Returning to Cheryl’s office to fill out the paperwork allowing him to borrow the punches, Clay asks her who owns them, and she tells him that nobody does anymore: “we’re like an orphanage for a lot of things” (261). He leaves with the punches on a three-month loan that can be extended for up to a year and begins the drive back to San Francisco. On the way, he continues to listen to Clark Moffat’s audio-books; he is now on volume three of The Dragon-Song Chronicles, which, he has learned, was also Moffat’s codex vitae. With this in mind, he recognizes Penumbra in the description of a friendly blue ghost and realizes that the floors of the Wyrm Queen’s tower “are a metaphor for the code-breaking techniques of the Unbroken Spine” (264). Listening to the book’s finale, Clay has a revelation and, possibly, a new theory. When he gets home in the middle of the night, he wakes Mat up to ask for a magnifying glass and uses it to carefully examine the Gerritszoon punches. The chapter ends with an enigmatic line from Moffat’s book: “The mountains are a message from Aldrag the Wyrm-Father”, but Clay doesn’t immediately reveal what that message is. 

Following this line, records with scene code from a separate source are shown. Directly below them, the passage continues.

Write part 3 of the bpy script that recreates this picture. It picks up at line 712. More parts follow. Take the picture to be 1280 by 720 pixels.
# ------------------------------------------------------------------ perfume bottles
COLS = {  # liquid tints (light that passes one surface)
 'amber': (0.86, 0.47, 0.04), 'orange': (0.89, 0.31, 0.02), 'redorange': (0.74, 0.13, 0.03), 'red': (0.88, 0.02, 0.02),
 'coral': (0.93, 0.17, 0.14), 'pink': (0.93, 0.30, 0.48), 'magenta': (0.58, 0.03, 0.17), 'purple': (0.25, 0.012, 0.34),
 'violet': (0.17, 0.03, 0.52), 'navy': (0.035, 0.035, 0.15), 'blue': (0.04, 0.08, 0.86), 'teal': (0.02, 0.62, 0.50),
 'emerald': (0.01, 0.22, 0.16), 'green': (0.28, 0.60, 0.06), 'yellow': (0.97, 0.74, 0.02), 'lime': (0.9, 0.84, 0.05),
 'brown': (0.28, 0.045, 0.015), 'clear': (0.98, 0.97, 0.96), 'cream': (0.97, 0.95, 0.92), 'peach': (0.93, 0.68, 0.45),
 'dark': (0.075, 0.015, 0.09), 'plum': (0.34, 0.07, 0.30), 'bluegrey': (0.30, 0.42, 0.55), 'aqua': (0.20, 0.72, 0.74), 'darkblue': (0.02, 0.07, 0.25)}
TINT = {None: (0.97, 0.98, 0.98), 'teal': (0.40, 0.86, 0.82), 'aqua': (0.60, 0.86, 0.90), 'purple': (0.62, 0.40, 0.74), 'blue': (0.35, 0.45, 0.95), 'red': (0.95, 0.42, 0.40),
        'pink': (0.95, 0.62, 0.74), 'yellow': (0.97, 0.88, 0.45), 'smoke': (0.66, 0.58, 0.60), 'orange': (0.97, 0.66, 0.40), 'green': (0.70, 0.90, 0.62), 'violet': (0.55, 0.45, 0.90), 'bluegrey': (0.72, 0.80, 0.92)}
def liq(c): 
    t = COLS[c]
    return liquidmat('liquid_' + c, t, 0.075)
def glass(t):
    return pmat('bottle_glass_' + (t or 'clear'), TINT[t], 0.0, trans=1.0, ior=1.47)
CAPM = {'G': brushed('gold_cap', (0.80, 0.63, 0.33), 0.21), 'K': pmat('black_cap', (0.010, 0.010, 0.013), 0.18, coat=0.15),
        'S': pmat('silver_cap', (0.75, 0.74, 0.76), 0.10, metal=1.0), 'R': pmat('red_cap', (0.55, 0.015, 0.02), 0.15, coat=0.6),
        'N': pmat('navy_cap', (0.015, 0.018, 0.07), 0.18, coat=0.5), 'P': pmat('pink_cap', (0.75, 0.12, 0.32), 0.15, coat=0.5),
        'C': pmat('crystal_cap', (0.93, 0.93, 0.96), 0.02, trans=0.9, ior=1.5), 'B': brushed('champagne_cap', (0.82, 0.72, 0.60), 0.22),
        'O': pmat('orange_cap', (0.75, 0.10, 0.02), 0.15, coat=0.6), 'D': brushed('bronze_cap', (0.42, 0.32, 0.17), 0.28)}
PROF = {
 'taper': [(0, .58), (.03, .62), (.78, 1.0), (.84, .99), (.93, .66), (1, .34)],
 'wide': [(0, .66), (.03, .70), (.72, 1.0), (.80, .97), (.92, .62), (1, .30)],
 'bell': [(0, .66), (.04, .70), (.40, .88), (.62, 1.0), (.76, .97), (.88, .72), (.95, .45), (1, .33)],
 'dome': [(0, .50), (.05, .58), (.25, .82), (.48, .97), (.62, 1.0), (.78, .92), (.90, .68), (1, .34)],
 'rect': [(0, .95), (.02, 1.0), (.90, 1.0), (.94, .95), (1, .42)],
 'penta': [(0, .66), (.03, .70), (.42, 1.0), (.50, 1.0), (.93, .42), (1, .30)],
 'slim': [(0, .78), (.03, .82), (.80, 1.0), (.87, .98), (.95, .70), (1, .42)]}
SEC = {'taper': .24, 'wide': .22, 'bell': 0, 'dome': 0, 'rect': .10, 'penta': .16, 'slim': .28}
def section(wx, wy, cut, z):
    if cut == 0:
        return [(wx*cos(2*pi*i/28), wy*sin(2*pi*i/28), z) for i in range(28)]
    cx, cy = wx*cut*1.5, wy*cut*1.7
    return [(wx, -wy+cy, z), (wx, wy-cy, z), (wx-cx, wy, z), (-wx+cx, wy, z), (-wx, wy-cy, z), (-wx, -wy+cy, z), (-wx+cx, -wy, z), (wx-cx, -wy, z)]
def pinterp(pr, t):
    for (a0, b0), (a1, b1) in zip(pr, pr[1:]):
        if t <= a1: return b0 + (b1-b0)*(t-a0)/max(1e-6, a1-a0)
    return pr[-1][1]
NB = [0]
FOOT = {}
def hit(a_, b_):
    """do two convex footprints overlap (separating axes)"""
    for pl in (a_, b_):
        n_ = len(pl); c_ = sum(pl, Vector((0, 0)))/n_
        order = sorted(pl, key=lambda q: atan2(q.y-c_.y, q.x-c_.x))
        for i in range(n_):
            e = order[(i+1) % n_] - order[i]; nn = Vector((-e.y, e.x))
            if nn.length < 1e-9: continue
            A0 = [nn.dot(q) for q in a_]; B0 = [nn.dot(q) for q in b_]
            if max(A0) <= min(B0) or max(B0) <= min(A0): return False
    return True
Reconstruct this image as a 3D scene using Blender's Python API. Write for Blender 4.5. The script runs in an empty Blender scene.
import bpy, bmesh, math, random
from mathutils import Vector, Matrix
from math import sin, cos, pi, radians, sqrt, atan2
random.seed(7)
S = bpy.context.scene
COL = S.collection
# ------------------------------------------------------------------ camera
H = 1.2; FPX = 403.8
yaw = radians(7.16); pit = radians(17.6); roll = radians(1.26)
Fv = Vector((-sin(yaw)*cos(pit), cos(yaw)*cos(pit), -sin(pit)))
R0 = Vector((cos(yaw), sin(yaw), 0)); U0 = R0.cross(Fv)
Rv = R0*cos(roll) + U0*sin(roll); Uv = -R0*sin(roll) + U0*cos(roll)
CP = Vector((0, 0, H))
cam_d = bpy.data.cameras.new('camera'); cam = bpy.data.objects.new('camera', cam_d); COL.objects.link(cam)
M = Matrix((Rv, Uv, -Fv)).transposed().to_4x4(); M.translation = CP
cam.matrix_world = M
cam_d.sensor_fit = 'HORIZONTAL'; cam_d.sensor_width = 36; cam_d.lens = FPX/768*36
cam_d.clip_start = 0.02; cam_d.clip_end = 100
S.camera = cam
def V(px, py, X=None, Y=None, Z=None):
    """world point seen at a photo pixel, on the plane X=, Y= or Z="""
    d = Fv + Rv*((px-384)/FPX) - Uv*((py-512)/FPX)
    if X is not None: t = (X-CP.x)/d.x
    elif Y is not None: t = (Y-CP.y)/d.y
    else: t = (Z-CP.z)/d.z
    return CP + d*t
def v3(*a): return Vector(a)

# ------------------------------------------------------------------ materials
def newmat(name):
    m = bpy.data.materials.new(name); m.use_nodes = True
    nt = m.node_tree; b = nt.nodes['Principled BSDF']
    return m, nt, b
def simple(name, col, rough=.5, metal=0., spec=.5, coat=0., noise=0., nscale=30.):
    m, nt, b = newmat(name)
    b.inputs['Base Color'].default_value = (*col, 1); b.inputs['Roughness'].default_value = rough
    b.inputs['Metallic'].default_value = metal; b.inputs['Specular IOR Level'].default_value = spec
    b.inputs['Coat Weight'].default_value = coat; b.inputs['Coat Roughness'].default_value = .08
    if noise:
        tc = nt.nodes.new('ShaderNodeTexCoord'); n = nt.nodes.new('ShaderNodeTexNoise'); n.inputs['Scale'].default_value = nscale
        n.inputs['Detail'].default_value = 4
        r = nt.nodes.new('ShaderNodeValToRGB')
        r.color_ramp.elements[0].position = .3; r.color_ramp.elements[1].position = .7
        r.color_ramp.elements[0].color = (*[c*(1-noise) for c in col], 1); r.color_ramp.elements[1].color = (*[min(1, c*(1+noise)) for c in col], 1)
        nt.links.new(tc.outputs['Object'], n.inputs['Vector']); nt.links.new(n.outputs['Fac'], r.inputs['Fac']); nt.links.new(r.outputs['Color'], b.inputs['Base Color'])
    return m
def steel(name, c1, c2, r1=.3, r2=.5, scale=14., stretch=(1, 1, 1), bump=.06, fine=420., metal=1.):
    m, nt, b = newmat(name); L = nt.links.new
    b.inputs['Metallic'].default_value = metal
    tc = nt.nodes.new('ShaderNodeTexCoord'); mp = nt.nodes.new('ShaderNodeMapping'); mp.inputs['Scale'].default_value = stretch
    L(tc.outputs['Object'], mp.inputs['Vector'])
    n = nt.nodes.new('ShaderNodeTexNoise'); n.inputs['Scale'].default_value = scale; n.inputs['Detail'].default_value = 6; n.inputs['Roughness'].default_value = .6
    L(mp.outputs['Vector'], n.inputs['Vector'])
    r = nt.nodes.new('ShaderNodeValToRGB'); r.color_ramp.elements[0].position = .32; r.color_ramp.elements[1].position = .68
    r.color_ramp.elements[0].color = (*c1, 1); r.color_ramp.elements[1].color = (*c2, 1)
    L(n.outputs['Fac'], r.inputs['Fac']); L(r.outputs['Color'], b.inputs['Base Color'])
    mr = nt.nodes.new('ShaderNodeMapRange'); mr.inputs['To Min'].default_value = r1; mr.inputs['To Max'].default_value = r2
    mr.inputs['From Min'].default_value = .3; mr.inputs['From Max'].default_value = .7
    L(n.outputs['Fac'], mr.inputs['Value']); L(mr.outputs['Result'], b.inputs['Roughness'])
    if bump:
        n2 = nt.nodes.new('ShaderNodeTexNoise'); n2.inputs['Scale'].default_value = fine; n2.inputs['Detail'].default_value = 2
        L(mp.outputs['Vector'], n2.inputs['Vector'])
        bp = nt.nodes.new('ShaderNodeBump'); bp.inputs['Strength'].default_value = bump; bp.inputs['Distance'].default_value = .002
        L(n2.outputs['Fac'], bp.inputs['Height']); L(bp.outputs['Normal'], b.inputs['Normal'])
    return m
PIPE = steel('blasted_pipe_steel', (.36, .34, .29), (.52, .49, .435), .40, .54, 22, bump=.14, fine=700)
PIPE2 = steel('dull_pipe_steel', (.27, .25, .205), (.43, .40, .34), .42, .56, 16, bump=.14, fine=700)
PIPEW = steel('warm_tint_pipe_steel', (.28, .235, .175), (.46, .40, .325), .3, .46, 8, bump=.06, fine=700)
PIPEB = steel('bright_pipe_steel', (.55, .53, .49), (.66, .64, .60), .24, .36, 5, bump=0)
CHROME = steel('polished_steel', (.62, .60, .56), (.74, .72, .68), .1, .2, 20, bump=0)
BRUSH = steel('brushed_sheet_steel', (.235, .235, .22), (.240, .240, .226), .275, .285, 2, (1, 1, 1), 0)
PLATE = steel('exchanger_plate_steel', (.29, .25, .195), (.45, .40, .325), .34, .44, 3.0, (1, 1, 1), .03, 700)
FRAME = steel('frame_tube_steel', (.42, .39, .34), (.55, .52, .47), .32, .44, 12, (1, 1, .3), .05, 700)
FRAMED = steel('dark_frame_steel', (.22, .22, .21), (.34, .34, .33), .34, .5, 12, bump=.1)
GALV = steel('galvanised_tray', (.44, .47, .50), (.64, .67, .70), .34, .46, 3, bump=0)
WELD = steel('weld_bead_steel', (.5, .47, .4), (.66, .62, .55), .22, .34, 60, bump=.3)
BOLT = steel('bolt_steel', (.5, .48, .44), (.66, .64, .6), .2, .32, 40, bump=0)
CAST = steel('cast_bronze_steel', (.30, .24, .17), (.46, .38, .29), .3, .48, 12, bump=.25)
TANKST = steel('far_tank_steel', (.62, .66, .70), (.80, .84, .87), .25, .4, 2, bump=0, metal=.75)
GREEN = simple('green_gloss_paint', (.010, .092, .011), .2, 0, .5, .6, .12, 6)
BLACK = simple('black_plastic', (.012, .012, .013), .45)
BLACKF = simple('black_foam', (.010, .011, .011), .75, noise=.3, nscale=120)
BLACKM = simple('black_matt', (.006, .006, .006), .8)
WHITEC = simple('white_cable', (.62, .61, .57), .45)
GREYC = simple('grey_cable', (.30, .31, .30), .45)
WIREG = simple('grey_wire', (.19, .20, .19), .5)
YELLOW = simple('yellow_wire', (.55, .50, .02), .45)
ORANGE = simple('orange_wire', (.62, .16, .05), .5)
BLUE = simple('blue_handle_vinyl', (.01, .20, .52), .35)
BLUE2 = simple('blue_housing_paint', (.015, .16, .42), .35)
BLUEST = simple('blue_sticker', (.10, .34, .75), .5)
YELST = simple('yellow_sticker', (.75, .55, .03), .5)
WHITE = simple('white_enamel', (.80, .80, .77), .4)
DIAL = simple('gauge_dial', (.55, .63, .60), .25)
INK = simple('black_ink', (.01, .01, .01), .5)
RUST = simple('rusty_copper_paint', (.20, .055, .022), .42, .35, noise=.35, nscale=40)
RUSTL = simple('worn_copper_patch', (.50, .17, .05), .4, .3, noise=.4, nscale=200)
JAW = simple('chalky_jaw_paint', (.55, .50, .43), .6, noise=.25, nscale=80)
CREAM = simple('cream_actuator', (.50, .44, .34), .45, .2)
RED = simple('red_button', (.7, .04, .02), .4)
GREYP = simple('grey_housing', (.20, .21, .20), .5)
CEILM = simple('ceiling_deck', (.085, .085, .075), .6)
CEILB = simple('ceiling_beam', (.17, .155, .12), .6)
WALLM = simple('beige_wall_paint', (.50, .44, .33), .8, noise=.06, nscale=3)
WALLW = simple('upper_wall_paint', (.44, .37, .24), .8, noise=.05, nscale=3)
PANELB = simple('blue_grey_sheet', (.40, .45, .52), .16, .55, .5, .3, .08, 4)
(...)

Chapter 25 – Chapter 28 Analysis

These chapters reiterate Sloan’s point about fantasy novels having layers of meaning that require careful attention. The fact that Moffat’s books help Clay to discover a clue to the mystery suggests that popular fiction is equally deserving of “deep reading” as the codex vitae are. When Clay notices a discrepancy between the paper and the audio versions of volume three of The Dragon-Song Chronicles, he understands that he will need help in deciphering the reference to Aldrag the Wyrm-Father. Clay’s awareness of his need for other people is actually one of his greatest strengths, as he realizes when Deckle calls him resourceful. Resources are usually thought about in financial terms, but this limited view of what constitutes a resource is challenged in the novel. Clay’s ability to form good relationships and to work with other people allows him to achieve more than he could working alone.

 

Continuing his practice of drawing on other people’s expertise, Clay finds himself in the world of museums, both big and small, when Oliver Grone tells him about the Accession Table. Clay concludes that the Table is another form of secret knowledge and that the museum curator community is just another kind of cult. While his desire for information to be openly and freely available is admirable, Clay’s experience with the Unbroken Spine seems to have soured his opinion of any kind of specialist knowledge whatsoever; classifying museums and the people who work in them as a type of cult seems to misrecognize expertise for exclusion. In fact, the need for knowledge to be broken into organizational units is suggested by Clay’s visit to the Con-U storage facility, where the vast number of artifacts that lie forgotten and unclaimed is testament to the sheer volume of information that exists and poses the problem of how to manage and keep track of it.